このうち「資産運用はまず分散投資」は本書でも疑問の余地がないほど明確に推奨されていて、「株式投資は個別銘柄ではなくてインデックスファンド」も同様です(個人的には趣味の部分が強いので個別銘柄を多数保有していますが、インデックスファンド押しには全く異論はありません)。

で、個人的に腹落ちしないのは「買うタイミングを言い当てることは無理」という部分です(たとえば、実は北極星は動いていて数千年単位で入れ替わっているのですが簡易的に「北極星は動かない」と話を合わせているイメージ)。ピンポイントで何月何日ということは無理だとしても、危険水域にあるのか否かという漠然とした雰囲気は分かるのではないかと。

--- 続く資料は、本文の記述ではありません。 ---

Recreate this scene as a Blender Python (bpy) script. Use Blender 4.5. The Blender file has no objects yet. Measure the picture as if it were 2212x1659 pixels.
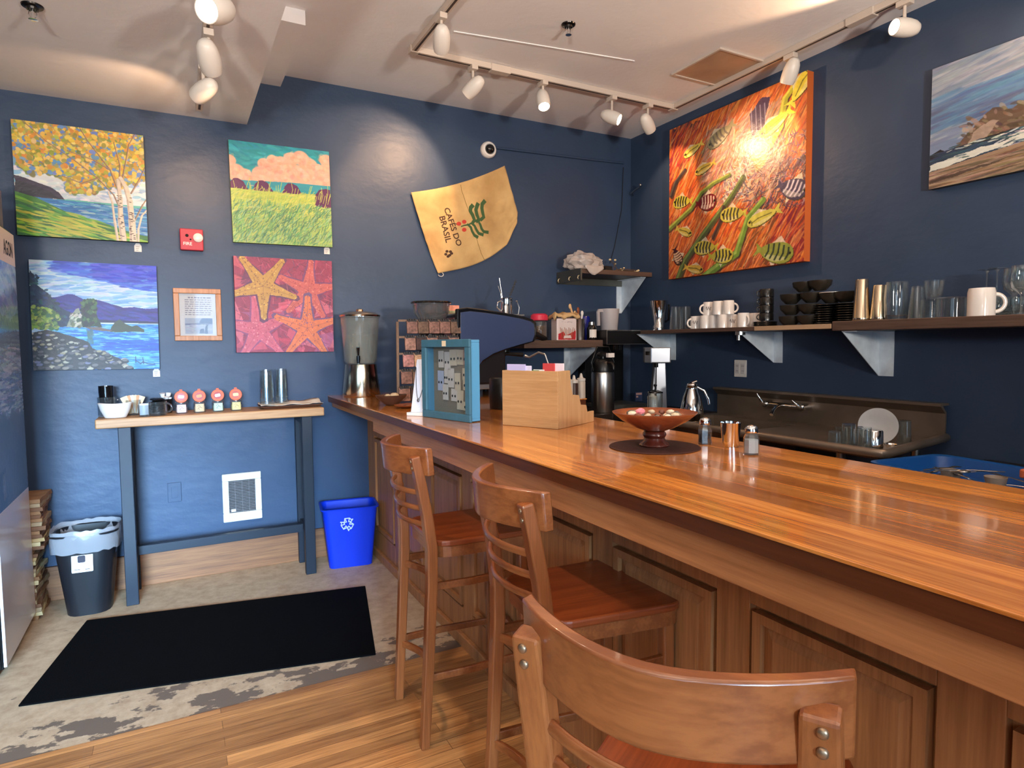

その点、本書は「株価(インフレ調整後)」「PER(株価収益率)」「配当利回り」「社債」「株価キャッシュフロー倍率(PCFR)」「株価売上高倍率(PSR)」を判断基準として購入タイミングに関する分析をおこなっています。その結果、過去のデータは必ずしも未来を予測できる訳ではありませんが、少なくとも安全地帯にいるのか危険水域になっているのか程度の判断は出来そうな感じがします。
データとして入手し易そうで現実的なのは「株価(インフレ調整後)」「PER(株価収益率)」「株価売上高倍率(PSR)」辺りでしょうか。

しかし、購入タイミングを計ることにに関して1つだけ気になったのは、「タイミングを待って株式投資をしていない間の機会損失」です。ピケティが明らかにしたように「株式投資の期待リターンは(税引前で)年6%」だとすれば、金利0%の現金で1年待つということは年6%を無駄にしているということに他なりません。この辺りの分析は自分自身の宿題かな、と。

また、「アセットアロケーションには正解がないのでリバランスよりもアセット・リアロケーション」という主張は目から鱗でした。確かに「マーケットタイミングは読める」という前提に立てば、資産クラスの配分を動的に変更することは何も問題がありません。むしろ何も考えずに元の資産アロケーションにリバランスして戻すことによって、儲け損なうという問題が発生します。

今のところの個人的な方針は「マーケットタイミングは少しは読める」、でも「保険としてアセットアロケーションは動かさずに定期的にリバランスする」という感じでしょうか。

いずれにしても色々と気付きが多い良書でした(感謝)。